Look through the records below and collect all lines that hold the string "parts".

• • • • • • •

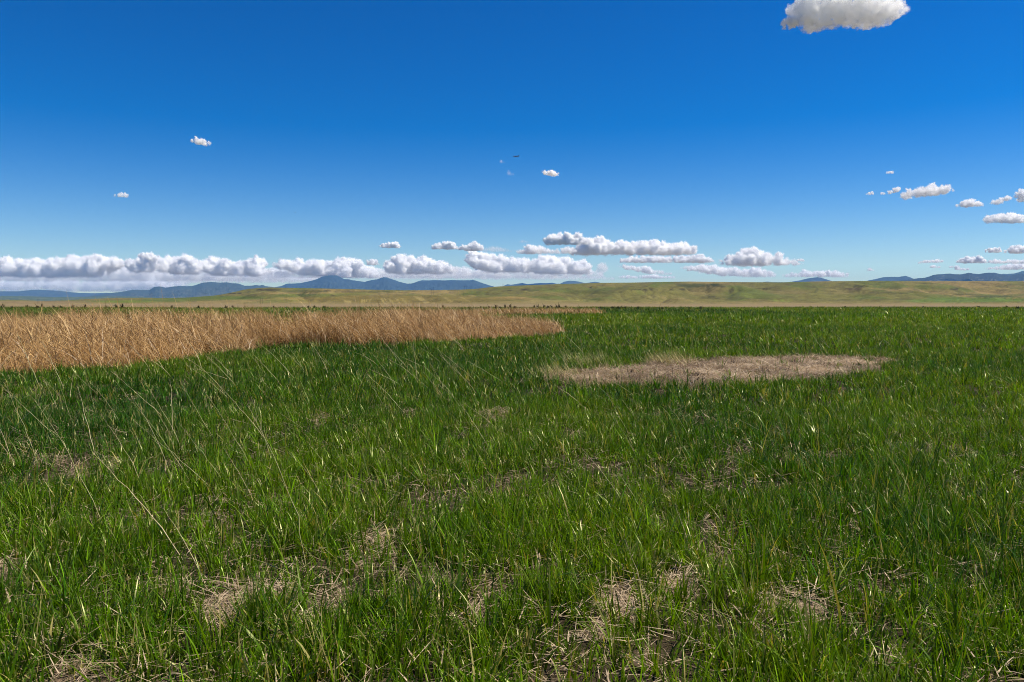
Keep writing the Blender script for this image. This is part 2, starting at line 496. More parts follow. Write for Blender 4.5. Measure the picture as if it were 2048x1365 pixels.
low = smooth(600, 606, PY)
C = C + (np.array((0.265, 0.225, 0.10)) - C) * (.45 * low)[..., None]
low2 = smooth(604.5, 608, PY + 1.5 * (fbm2(X / 90, Y / 60, 87, 3) - .5))
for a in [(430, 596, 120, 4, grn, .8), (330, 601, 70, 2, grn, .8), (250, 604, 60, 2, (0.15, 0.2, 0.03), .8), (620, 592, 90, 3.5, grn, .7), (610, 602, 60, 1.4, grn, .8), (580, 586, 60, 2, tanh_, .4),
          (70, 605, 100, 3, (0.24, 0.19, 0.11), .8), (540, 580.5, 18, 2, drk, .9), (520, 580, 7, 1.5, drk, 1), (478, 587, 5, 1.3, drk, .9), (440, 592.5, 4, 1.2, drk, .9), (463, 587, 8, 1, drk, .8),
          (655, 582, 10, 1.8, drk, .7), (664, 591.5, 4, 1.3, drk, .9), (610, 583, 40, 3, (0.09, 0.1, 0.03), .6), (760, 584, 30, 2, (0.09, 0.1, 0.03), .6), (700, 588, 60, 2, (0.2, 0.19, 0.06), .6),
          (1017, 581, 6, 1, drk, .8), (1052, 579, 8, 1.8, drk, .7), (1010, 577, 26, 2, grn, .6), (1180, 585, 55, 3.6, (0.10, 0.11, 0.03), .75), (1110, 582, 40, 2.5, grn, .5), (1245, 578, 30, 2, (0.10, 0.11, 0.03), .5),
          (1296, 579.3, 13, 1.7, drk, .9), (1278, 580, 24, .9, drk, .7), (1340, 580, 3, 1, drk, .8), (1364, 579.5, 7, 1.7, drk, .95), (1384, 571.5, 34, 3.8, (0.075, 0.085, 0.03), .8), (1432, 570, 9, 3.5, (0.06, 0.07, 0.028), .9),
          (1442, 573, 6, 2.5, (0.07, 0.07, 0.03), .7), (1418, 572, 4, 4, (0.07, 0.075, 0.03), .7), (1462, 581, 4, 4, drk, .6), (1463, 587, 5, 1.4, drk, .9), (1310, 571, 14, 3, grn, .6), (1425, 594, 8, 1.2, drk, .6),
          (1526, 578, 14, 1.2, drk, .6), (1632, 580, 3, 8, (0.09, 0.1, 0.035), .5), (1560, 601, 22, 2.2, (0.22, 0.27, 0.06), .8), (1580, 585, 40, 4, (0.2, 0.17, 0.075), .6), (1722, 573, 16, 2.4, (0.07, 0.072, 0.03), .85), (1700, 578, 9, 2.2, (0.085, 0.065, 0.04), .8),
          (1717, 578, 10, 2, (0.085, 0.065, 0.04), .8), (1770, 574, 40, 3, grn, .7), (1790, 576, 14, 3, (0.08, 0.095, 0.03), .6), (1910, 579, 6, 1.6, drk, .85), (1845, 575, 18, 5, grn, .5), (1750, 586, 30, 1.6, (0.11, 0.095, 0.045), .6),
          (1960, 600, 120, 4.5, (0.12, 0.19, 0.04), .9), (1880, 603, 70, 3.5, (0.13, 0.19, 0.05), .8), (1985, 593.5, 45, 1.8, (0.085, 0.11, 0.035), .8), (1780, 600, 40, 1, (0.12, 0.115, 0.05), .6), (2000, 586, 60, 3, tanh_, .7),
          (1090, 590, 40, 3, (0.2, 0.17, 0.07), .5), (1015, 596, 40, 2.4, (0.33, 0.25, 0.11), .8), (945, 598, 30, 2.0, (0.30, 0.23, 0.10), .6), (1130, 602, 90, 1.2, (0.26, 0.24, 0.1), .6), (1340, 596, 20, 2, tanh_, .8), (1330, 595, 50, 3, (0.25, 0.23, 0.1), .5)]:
    dab(*a)
# ploughed strips and pale stubble stripes below the left hill
dab(800, 600, 230, 9, (0.20, 0.165, 0.055), .75, .3)
for x0, x1, x2, x3, ya, yb, k in [(686, 703, 695, 703, 601, 609, .6), (697, 699, 701, 703, 601, 609, .5), (722, 724, 724, 725.5, 599, 609, .8), (727, 729, 728, 729.5, 599, 609, .8), (731, 733, 731, 733, 599, 609, .7), (740, 742, 739, 741, 599, 607, .4),
                                 (760, 764, 768, 772, 597, 609, .75), (768, 770, 776, 778, 597, 609, .7), (774, 779, 786, 790, 597, 609, .5), (790, 793, 800, 803, 597, 609, .6), (800, 806, 812, 818, 597, 609, .35),
                                 (825, 836, 850, 862, 593, 607, .55), (838, 842, 856, 860, 593, 607, .5), (858, 862, 872, 876, 596, 606, .3), (884, 892, 905, 912, 595, 606, .4), (918, 924, 935, 940, 594, 603, .3), (655, 672, 640, 655, 602, 609, .3)]:
    dabq([(x0, ya), (x1, ya), (x3, yb), (x2, yb)], pale, k)
C = C + (np.array((0.30, 0.235, 0.135)) - C) * (.6 * low2)[..., None]
C = C * np.array((.66, .63, .50))
M_hill = land_mat('hill_grass', ((0.01, 0.12), (0.06, 0.22), (0.35, 0.2)), bump=(0.12, 3.0))
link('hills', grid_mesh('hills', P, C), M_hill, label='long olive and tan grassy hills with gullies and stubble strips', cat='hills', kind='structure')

# ------------------------------------------------------------------ mountains
def mountain(name, pts, D, depth, rgb, rgb2, label, seed, rough_amp=1.0, fade=None):
    f = interp(pts)
    x0, x1 = pts[0][0], pts[-1][0]
    n = int((x1 - x0) * 2.2) + 20
    bx = np.linspace(x0, x1, n)
    v = np.concatenate([np.linspace(0, 1, 46), np.linspace(1, 2, 12)[1:]])
    Bx, Vv = np.meshgrid(bx, v)
    Yd = D - depth + depth * Vv
    X = (Bx - CX) / F * Yd
    rid = f(Bx)
    Hr = (HOR - rid) / F * D + EYE
    jag = (fbm2(Bx * .25, Bx * 0 + seed, seed, 4) - .5) * .8 * rough_amp * D / F
    Hr = Hr + jag
    vc = np.clip(Vv, 0, 1)
    sc_ = D / F * 14
    warp = fbm2(X / (3 * sc_), Yd / (3 * sc_), seed + 2, 3) * 1.6
    rg = np.abs(fbm2(X / sc_ + warp, Yd / (2.2 * sc_) + warp, seed + 3, 5) - .5) * 2
    Z = Hr * (vc ** 1.15) * np.where(Vv > 1, 1 - .9 * (Vv - 1), 1)
    Z = Z - np.sin(np.pi * vc) * np.maximum(Hr, 30) * (.22 * (rg.max() * .55 - rg)) * (Vv <= 1)
    lim = EYE + (HOR - rid) / F * Yd + jag * Yd / D
    Z = np.where(Vv < .999, np.minimum(Z, lim - D * 2e-4), Z)
    Z = np.where(Vv < .01, -20, Z)
    nn = fbm2(X / (sc_ * .8), Yd / sc_, seed + 5, 5)
    k = smooth(.45, .62, nn + .35 * (.4 - vc))[..., None]
    C = np.array(rgb) * (1 - k) + np.array(rgb2) * k
    link(name, grid_mesh(name, np.stack([X, Yd, Z], -1), C), M_mount, label=label, cat='mountains', kind='structure')

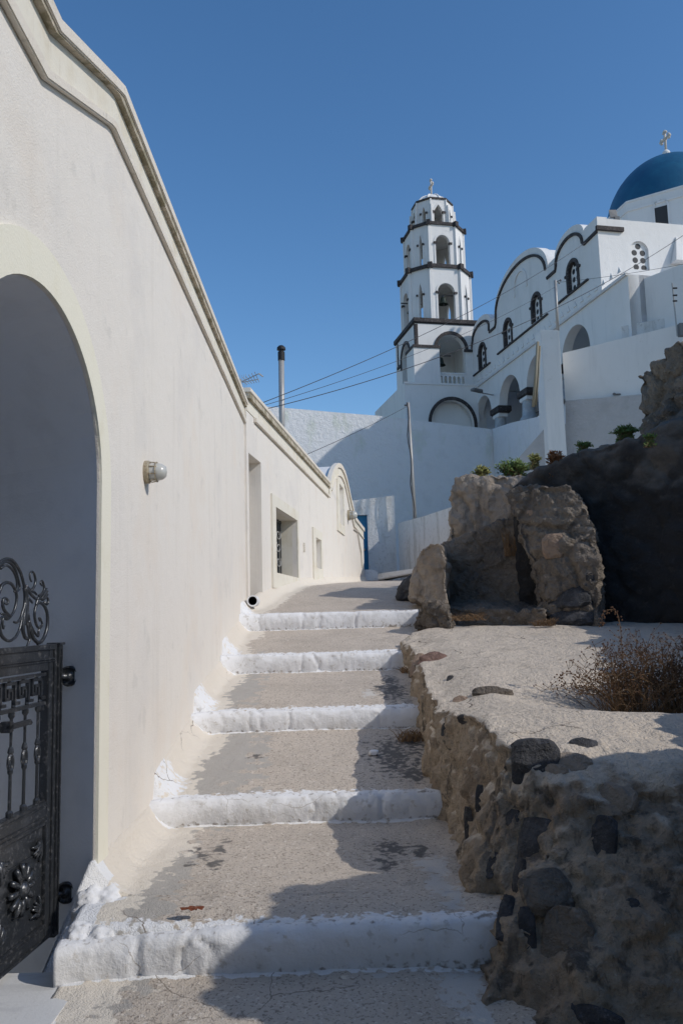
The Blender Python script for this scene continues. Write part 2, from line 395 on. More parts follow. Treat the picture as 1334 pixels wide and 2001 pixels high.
m = MB(); m.box(-900, 900, -300, 2500, -9, -6.0)
ground = tag(m.build('ground', EARTH), kind='structure')
m = MB()   # hillside that carries the church terrace
m.prism([(-40, 33.5, -6), (60, 33.5, -6), (60, 120, -6), (-40, 120, -6)], [(-20, 50, 4), (40, 50, 4), (40, 100, 4), (-20, 100, 4)])
tag(m.build('hill', EARTH), kind='structure')

ys = []; y = 1.2
while y < 12.0: ys.append(y); y += .022
while y < 33.0: ys.append(y); y += .09
NX = 130
vs = []; fs = []
for y in ys:
    xl = wallx(y) - (.35 if y < 4.36 else .06); xr = rightx(y)
    for i in range(NX + 1):
        x = xl + (xr - xl) * i / NX
        z = interp(PROF, y)
        d = x - wallx(y)
        if y > 4.36:
            w = .17 + .05 * fbm((x * .2, y, 1), 2.2)
            if d < w: z += .17 * (1 - max(d, 0) / w) ** 2
        if y < 4.42 and d < -.02: z = -1.85
        z += .010 * fbm((x, y, 0), 1.4, 3) + .005 * fbm((x, y, 5), 7, 3)
        if x > .25 and y < 11: z += .02 * sstep(.25, .6, x) * fbm((x, y, 9), 5, 3)
        vs.append((x, y, z))
W_ = NX + 1
for j in range(len(ys) - 1):
    for i in range(NX): fs.append((j * W_ + i, j * W_ + i + 1, (j + 1) * W_ + i + 1, (j + 1) * W_ + i))
path = MB().add(vs, fs).build('path', PATH, smooth=True, recalc=False)
tag(path, kind='structure')
PB = bvh_of(path)
RIS = [3.95, 5.75, 7.4, 9.3, 11.2]
def blobs(lst):
    out = []
    for (x, y, rx, ry) in lst:
        l, n = hit(PB, x, y)
        if l is None: continue
        lx, _ = hit(PB, x + rx, y); ly, _ = hit(PB, x, y - ry)
        out.append((l.x, l.y, max(.02, (lx - l).length) if lx else .1, max(.02, abs(ly.y - l.y)) if ly else .1))
    return out
DARK = blobs([(770, 1475, 60, 40), (800, 1450, 30, 25), (810, 1510, 40, 22), (765, 1350, 30, 22), (760, 1330, 22, 10), (740, 1345, 14, 8), (400, 1672, 20, 9), (418, 1688, 22, 10), (428, 1660, 18, 9),
              (380, 1660, 14, 7), (372, 1690, 14, 6), (440, 1645, 14, 6), (765, 1655, 45, 16), (760, 1685, 40, 14), (820, 1660, 20, 12), (500, 1478, 16, 6), (785, 1385, 16, 12), (790, 1215, 14, 14), (790, 1150, 18, 18), (930, 1965, 10, 8)])
CHIP = blobs([(845, 1690, 40, 14), (860, 1730, 35, 16), (880, 1745, 25, 14), (905, 1930, 50, 40), (930, 1985, 30, 30), (720, 1356, 14, 8), (745, 1905, 16, 6), (880, 1770, 30, 8)])
PATCH = blobs([(410, 1490, 75, 55), (300, 1740, 40, 60), (470, 1345, 30, 24)])
def blob_attr(B, top=.72):
    def f(p, n):
        r = 0
        for (x, y, a, b) in B:
            q = math.hypot((p.x - x) / a, (p.y - y) / b)
            if q < 1.8: r = max(r, top - .26 * q)
        return r
    return f
set_attr(path, 'dark', blob_attr(DARK, .66)); set_attr(path, 'chip', blob_attr(CHIP)); set_attr(path, 'patch', blob_attr(PATCH, .85))
def cream(p, n):
    if 3.9 < p.y < 4.5 and p.x - wallx(p.y) < .12: return 1.2
    if p.y < 4.0: return .30 + .45 * (1 - sstep(.10, .45, p.x - wallx(p.y)))
    d = p.x - wallx(p.y)
    w = .27 + .06 * fbm((0, p.y, 3), 1.6) - .05 * math.sin((p.y - 4) * 3.4)
    if p.y > 11.5: w = .34 - .012 * (p.y - 11.5)
    return .5 + (w - d) * 2.6
def white(p, n):
    d = p.x - wallx(p.y); r = 1.2 if 3.9 < p.y < 4.5 and d < .08 else 0
    for k, Y in enumerate(RIS):
        dy = p.y - Y
        if -.16 < dy < .5 and p.y > 4.3:
            r = max(r, .62 - 2.6 * max(0, d - .12) - (.9 * max(0, dy - .28)) - 3 * max(0, -dy - .05))
        if -.035 < dy < 0 and d > .1 and p.x < .55: r = max(r, .55 + 3 * dy)
        if 0 <= dy < .30 and p.x < .6 : r = max(r, .60 - 4.5 * max(0, dy - .10))
    return r
set_attr(path, 'cream', cream); set_attr(path, 'white', white)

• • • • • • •

**WRITTEN ANSWER:**
Keep writing the Blender script for this image. This is part 2, starting at line 496. More parts follow. Write for Blender 4.5. Measure the picture as if it were 2048x1365 pixels.
The Blender Python script for this scene continues. Write part 2, from line 395 on. More parts follow. Treat the picture as 1334 pixels wide and 2001 pixels high.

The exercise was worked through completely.